Shaquan O’Neil
“We’re losing our men,” Senator Shaquan O’Neil told the Senate on Monday, citing Royal Police Force traffic statistics that showed a consistently high number of injured male drivers even as road collisions climbed annually.
The remark was part of the Senator’s maiden contribution to the Senator on Monday, where both sides discussed the Fatal Accidents Bill 2026.
O’Neil, the country’s youngest-ever senator, devoted much of his contribution to debate on the Fatal Accidents Bill 2026 to road safety statistics from the Royal Police Force’s Traffic Department.

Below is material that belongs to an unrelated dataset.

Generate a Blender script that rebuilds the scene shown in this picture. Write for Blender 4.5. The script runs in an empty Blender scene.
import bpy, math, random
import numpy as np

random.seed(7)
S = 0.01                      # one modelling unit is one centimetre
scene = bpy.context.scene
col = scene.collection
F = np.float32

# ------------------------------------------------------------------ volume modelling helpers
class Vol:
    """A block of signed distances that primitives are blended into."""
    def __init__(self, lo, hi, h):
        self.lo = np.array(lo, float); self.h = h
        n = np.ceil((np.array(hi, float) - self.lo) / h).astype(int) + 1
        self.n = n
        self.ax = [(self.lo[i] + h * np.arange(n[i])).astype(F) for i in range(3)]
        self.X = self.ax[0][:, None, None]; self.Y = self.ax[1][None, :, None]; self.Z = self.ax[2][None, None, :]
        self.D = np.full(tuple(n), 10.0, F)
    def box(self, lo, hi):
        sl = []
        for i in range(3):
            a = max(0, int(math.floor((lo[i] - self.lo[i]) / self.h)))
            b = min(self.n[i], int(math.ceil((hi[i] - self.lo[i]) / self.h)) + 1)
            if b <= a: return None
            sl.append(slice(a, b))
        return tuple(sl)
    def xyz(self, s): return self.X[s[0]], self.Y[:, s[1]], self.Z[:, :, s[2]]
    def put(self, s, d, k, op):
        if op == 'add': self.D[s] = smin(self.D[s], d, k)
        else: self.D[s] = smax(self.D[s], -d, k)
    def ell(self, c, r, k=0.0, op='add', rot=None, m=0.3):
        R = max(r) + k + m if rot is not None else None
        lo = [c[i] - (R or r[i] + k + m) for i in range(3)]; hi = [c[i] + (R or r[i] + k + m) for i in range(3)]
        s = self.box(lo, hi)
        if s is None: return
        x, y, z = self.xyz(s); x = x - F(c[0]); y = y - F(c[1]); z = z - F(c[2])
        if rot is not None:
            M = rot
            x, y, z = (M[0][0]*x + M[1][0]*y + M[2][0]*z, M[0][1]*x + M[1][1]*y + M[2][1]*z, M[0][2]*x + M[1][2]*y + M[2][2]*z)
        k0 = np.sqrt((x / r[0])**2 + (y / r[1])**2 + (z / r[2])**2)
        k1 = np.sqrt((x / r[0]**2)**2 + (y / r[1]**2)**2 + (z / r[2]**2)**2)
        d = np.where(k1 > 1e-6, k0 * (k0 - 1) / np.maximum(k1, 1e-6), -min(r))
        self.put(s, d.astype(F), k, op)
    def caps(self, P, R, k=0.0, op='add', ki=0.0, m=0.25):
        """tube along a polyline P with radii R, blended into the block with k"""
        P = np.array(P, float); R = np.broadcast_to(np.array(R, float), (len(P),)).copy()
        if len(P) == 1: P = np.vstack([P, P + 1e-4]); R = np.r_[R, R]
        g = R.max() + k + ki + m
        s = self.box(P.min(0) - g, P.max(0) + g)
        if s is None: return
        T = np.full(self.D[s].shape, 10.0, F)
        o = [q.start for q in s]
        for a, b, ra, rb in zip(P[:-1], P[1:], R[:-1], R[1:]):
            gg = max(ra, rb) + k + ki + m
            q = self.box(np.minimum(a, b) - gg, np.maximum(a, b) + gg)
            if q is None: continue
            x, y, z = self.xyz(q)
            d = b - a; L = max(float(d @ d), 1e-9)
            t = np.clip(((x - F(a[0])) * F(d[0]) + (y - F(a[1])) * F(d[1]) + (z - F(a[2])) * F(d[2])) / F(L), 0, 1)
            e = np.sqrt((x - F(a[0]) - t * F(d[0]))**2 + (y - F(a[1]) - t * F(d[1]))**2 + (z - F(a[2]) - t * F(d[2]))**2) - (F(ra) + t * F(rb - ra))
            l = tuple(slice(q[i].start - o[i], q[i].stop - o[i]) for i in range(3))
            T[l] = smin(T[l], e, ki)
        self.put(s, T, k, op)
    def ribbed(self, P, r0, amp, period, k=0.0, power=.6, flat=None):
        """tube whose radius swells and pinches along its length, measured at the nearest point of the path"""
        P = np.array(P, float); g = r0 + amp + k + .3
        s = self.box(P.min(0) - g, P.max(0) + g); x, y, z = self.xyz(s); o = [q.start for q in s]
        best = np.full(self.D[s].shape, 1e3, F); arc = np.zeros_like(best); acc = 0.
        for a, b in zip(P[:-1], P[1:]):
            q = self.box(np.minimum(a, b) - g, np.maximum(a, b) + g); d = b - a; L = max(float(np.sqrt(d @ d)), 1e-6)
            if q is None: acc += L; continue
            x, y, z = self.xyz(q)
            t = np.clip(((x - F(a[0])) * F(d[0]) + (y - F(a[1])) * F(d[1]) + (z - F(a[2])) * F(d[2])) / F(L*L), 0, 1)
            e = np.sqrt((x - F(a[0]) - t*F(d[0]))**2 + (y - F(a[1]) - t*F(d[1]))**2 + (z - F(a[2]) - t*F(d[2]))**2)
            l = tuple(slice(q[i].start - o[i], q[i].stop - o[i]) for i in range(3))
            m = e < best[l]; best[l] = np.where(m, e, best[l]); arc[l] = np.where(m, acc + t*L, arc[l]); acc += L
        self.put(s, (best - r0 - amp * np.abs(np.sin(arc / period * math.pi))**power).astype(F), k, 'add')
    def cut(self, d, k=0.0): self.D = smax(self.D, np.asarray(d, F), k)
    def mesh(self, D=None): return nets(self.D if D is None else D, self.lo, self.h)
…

Pointing to road collisions, which he says, has risen from 2,448 in 2023 to 2,610 in 2024 and 2,749 in 2025, he argued the number of injured male drivers, telling senators the country needed to make an intervention, whether through education or by encouraging male drivers directly to slow down on the road.
O’Neil also linked the rising cost of insurance premiums to road recklessness, citing regional figures showing insurers paid out $86.6 million in vehicle-related claims in 2024 alone, and argued responsible drivers end up absorbing the cost through higher premiums.
He called for wider use of dash cams to support police investigations and prosecutions, arguing footage can help identify reckless drivers caught on video, including those filmed overtaking multiple vehicles on roads such as Airport Road, All Saints Road and Factory Road.
“Once you have dash cams in your vehicles, you’re basically helping the police to crack down on individuals speeding on the road,” O’Neil said, adding that greater road safety education for young drivers was needed alongside the legislation’s compensation provisions.
Returning to the bill, the Senator stressed that there is a need for greater emphasis on support groups for victims’ families was needed alongside the bill’s bereavement provisions, telling the chamber that no amount of compensation could replace a life.
“It doesn’t matter the total compensation that a family gets,” Senator O’Neil said. “A million, two million, ten million, it can’t bring back someone to life.”